**GIVEN INSTRUCTION**:
Within the records below, reproduce without change the lines from the line that has "Write the bpy" through the line that has "COL = sc.collection", and only those.
### LISTED ENTRIES
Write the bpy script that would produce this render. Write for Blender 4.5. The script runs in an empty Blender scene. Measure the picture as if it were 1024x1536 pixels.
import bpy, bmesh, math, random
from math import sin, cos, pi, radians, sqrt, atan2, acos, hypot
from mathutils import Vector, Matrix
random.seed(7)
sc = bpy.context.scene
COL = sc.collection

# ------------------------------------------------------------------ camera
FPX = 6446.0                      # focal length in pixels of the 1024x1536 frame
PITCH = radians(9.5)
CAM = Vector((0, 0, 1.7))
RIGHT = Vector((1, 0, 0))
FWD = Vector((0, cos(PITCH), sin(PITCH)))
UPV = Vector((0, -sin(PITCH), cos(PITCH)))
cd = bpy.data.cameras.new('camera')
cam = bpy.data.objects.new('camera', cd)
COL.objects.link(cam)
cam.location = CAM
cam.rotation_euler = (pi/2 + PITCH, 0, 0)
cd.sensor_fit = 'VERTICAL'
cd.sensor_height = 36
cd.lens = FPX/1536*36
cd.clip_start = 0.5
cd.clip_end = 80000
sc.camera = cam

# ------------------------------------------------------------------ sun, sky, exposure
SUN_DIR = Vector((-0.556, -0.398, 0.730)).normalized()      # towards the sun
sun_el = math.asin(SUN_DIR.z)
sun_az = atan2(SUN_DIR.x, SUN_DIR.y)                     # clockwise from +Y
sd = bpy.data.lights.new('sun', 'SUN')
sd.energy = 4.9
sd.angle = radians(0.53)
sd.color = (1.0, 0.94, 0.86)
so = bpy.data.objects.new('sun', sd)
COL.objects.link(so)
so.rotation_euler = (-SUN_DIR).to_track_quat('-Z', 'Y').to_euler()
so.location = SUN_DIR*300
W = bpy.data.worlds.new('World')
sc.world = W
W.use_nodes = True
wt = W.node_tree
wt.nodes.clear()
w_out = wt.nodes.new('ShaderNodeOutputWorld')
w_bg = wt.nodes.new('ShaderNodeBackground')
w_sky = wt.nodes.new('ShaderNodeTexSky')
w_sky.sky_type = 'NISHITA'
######
### LISTED ENTRIES
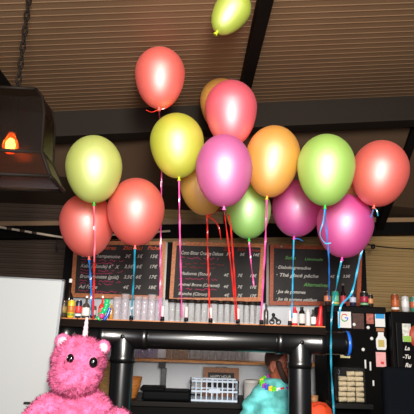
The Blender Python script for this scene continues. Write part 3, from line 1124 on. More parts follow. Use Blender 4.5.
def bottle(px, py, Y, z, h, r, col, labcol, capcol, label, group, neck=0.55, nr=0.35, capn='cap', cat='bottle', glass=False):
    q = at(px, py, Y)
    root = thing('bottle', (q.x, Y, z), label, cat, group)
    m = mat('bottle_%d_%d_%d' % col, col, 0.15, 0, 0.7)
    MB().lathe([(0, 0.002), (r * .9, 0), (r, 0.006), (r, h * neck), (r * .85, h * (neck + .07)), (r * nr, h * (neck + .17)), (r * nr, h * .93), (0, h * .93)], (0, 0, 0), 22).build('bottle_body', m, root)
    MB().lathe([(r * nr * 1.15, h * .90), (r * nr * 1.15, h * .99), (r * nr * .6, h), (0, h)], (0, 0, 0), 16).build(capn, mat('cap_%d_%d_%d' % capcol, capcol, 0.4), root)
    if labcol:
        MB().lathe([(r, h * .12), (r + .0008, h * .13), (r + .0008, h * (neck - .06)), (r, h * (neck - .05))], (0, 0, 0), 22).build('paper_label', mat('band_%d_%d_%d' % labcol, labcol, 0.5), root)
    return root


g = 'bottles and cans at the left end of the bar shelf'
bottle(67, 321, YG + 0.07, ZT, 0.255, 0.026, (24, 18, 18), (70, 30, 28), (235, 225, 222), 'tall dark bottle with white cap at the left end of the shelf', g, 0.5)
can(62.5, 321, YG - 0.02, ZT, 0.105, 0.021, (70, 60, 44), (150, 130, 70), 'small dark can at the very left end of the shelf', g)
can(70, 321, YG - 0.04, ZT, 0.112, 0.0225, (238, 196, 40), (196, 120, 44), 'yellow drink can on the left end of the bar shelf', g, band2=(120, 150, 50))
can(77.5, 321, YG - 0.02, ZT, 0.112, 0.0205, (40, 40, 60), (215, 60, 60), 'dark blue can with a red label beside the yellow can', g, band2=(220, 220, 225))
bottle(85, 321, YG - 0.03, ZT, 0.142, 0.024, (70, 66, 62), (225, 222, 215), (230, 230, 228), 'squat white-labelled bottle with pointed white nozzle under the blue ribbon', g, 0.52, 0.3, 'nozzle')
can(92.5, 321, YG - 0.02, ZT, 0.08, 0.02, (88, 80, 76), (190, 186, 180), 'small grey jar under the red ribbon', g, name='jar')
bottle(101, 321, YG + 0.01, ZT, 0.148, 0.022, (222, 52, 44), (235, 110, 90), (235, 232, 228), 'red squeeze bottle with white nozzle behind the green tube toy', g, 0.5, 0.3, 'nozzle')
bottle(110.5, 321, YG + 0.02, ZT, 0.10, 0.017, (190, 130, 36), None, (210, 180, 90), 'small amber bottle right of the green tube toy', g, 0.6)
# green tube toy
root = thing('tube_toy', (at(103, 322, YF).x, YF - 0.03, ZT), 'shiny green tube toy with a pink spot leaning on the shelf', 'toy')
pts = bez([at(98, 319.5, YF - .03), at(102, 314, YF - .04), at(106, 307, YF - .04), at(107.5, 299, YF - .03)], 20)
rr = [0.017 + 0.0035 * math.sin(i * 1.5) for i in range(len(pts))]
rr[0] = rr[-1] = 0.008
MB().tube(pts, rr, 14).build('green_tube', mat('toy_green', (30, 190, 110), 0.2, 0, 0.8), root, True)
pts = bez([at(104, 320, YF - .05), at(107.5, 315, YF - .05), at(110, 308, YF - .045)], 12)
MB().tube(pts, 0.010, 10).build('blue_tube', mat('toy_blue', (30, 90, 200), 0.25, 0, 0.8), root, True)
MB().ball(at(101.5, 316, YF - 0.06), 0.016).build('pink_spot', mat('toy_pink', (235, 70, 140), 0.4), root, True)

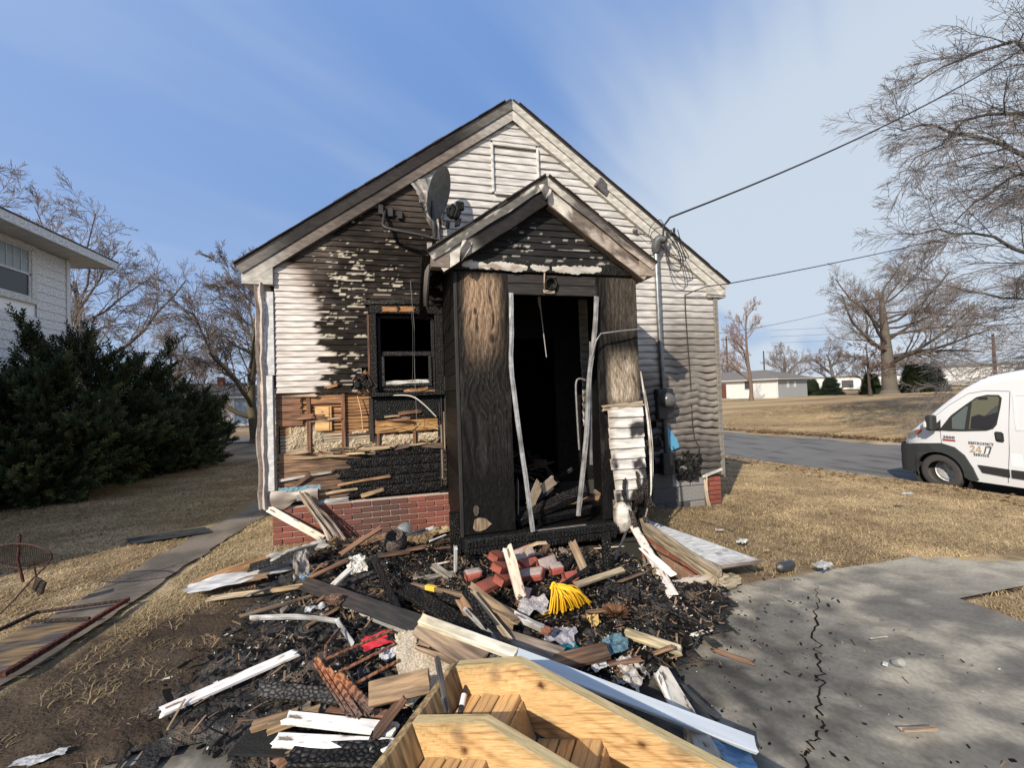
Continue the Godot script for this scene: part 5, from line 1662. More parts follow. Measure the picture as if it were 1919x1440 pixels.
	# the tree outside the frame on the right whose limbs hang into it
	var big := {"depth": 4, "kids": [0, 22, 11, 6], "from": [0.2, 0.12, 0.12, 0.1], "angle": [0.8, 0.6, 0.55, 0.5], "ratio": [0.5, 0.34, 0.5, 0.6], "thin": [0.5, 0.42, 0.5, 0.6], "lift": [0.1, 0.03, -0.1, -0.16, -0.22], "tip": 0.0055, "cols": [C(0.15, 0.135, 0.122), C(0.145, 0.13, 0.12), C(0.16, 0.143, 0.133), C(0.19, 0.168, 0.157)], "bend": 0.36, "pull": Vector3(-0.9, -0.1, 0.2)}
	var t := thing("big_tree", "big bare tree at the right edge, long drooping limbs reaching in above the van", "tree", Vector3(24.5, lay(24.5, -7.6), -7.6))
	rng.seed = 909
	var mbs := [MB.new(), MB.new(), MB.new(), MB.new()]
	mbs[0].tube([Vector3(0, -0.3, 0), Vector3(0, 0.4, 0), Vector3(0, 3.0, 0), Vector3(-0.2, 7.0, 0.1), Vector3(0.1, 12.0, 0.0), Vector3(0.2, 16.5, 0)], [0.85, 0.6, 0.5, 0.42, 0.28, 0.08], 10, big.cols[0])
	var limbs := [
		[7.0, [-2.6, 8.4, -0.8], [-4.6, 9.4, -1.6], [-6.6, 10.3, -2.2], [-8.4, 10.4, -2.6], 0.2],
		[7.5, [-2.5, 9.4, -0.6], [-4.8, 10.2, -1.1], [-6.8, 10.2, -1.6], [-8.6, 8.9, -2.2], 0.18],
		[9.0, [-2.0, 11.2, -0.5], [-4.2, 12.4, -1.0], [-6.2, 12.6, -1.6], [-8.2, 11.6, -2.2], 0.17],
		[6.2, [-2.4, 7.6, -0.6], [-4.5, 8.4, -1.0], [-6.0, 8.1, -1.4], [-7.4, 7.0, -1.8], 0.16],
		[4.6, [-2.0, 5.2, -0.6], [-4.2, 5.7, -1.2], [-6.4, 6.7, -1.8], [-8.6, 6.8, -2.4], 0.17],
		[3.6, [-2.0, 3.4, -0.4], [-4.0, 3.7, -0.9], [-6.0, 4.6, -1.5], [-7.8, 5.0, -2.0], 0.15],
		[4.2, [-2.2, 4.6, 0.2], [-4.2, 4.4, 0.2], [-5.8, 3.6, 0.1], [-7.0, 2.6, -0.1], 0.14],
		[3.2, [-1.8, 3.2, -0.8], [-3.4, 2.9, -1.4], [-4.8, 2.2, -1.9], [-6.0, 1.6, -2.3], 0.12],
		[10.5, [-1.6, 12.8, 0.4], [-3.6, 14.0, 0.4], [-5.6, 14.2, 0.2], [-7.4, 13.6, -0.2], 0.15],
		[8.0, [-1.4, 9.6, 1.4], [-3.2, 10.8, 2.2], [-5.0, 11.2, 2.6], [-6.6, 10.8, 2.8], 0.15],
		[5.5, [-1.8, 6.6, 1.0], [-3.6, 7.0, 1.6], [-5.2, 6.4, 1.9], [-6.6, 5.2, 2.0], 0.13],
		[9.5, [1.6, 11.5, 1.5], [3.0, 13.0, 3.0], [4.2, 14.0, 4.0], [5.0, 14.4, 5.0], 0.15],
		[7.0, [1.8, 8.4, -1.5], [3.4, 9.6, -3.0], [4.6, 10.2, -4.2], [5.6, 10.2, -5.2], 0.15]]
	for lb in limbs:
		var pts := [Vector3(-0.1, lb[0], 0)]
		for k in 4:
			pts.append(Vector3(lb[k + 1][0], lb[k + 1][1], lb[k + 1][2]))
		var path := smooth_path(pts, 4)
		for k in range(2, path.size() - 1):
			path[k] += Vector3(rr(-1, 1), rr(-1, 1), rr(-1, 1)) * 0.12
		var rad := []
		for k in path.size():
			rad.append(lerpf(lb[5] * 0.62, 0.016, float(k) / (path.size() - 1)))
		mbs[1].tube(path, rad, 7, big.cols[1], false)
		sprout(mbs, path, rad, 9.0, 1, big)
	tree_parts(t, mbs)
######
### LISTED ENTRIES
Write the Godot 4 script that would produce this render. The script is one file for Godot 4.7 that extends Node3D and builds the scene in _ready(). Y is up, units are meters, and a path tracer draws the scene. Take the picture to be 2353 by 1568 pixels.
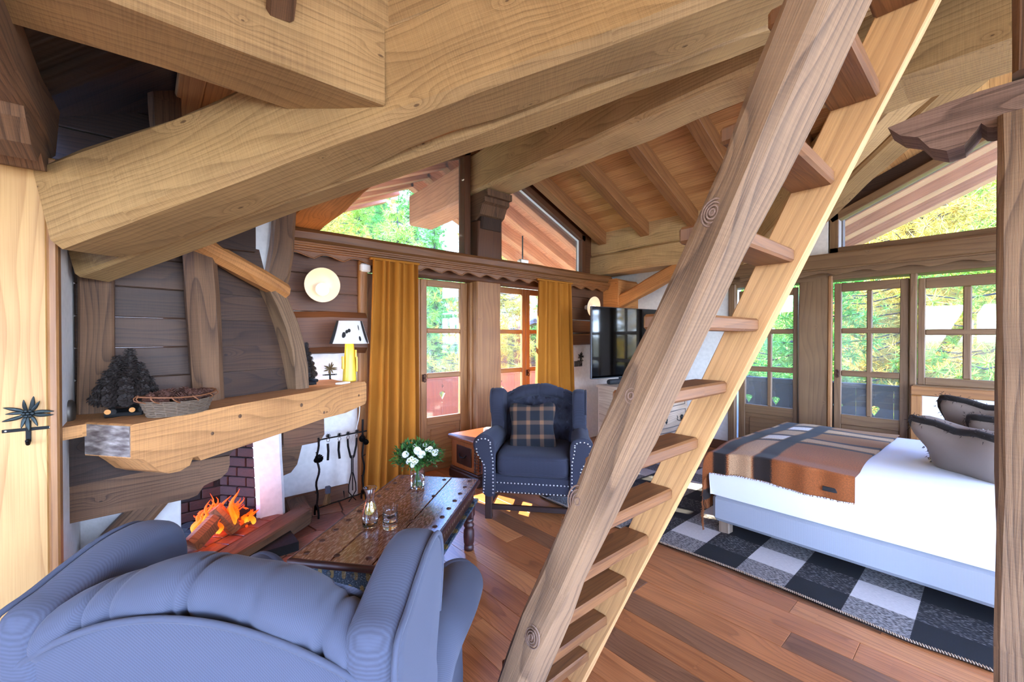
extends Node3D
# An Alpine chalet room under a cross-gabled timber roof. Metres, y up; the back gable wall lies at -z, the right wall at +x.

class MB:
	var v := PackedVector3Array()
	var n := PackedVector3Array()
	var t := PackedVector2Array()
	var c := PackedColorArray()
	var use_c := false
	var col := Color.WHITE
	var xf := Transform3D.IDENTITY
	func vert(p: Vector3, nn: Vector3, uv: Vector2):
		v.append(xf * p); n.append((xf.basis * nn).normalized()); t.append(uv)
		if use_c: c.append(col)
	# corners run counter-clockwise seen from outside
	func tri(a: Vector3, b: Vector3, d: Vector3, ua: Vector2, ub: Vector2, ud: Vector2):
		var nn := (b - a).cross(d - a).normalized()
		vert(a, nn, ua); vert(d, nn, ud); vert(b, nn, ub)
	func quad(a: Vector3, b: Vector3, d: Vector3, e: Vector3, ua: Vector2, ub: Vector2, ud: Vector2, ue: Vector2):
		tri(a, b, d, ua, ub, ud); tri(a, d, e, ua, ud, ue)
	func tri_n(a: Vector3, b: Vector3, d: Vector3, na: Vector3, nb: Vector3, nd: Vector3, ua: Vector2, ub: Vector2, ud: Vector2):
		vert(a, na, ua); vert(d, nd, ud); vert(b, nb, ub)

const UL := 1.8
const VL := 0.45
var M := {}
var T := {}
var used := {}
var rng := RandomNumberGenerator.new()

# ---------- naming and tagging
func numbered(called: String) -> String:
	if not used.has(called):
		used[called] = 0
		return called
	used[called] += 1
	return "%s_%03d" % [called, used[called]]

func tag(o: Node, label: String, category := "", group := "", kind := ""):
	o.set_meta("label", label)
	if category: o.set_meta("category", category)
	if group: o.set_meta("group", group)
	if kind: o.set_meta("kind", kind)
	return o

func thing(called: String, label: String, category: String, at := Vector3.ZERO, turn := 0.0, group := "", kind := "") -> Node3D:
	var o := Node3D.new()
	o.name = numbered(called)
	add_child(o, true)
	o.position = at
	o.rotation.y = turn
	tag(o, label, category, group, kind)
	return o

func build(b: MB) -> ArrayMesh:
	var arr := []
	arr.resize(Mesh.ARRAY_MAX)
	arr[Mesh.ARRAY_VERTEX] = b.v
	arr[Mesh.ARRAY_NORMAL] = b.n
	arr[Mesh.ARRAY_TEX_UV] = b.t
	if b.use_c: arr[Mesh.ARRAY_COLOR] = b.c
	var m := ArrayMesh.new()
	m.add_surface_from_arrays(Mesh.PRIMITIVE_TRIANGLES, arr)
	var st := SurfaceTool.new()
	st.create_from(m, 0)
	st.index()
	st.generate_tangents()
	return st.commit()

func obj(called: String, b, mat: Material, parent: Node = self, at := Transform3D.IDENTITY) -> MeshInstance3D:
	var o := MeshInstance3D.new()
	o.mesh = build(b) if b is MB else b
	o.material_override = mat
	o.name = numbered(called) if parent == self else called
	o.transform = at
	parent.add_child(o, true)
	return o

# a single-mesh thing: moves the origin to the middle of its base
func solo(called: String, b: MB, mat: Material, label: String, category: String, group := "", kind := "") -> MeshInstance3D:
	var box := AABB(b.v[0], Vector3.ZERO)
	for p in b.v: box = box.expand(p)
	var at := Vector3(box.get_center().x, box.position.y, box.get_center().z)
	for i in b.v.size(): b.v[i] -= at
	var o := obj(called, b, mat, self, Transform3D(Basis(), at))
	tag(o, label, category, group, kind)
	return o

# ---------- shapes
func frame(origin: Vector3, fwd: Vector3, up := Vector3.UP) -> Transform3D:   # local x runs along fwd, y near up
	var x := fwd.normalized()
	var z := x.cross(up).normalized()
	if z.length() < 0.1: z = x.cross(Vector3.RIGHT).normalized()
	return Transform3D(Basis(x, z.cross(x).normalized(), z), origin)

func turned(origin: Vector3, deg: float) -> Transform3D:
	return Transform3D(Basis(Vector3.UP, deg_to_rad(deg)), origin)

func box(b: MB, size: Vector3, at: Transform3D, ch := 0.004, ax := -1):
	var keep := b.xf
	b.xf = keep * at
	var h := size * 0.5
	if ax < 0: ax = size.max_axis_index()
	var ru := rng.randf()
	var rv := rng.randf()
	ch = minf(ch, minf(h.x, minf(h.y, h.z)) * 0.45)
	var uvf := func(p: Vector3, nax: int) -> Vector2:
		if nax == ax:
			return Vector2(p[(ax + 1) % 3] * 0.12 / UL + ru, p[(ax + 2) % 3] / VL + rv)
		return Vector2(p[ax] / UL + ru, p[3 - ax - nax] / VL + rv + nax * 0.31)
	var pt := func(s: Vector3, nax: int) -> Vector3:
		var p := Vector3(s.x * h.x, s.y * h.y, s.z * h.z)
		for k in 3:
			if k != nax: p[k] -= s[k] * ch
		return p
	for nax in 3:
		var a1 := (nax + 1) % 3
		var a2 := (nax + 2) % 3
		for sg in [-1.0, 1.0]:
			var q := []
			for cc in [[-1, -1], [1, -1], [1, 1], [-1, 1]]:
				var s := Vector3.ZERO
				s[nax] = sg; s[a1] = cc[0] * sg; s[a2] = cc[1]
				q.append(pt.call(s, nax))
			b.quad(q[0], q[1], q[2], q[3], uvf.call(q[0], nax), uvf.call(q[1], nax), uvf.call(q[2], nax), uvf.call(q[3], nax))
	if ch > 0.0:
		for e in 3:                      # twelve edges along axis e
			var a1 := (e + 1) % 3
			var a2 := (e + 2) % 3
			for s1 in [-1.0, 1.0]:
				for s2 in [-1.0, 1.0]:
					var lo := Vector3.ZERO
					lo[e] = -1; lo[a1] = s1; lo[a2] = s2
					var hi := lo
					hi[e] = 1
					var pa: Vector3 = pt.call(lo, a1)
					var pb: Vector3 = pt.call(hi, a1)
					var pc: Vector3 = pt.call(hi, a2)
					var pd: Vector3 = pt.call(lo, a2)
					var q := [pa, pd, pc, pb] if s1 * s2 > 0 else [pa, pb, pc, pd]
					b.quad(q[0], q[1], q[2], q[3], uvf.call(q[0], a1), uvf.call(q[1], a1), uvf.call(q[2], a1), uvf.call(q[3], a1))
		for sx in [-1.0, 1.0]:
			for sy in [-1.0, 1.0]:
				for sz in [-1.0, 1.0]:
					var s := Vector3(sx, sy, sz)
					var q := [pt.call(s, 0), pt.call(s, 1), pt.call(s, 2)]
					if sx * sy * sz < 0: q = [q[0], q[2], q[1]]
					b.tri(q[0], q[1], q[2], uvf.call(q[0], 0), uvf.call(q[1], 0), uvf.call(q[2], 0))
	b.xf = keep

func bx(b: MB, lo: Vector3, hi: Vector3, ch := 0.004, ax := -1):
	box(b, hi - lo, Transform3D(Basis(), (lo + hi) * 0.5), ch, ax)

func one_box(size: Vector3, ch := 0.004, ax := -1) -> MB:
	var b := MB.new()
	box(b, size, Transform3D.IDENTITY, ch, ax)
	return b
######
**EXERCISE ANSWER**:
Write the bpy script that would produce this render. Write for Blender 4.5. The script runs in an empty Blender scene. Measure the picture as if it were 1024x1536 pixels.
import bpy, bmesh, math, random
from math import sin, cos, pi, radians, sqrt, atan2, acos, hypot
from mathutils import Vector, Matrix
random.seed(7)
sc = bpy.context.scene
COL = sc.collection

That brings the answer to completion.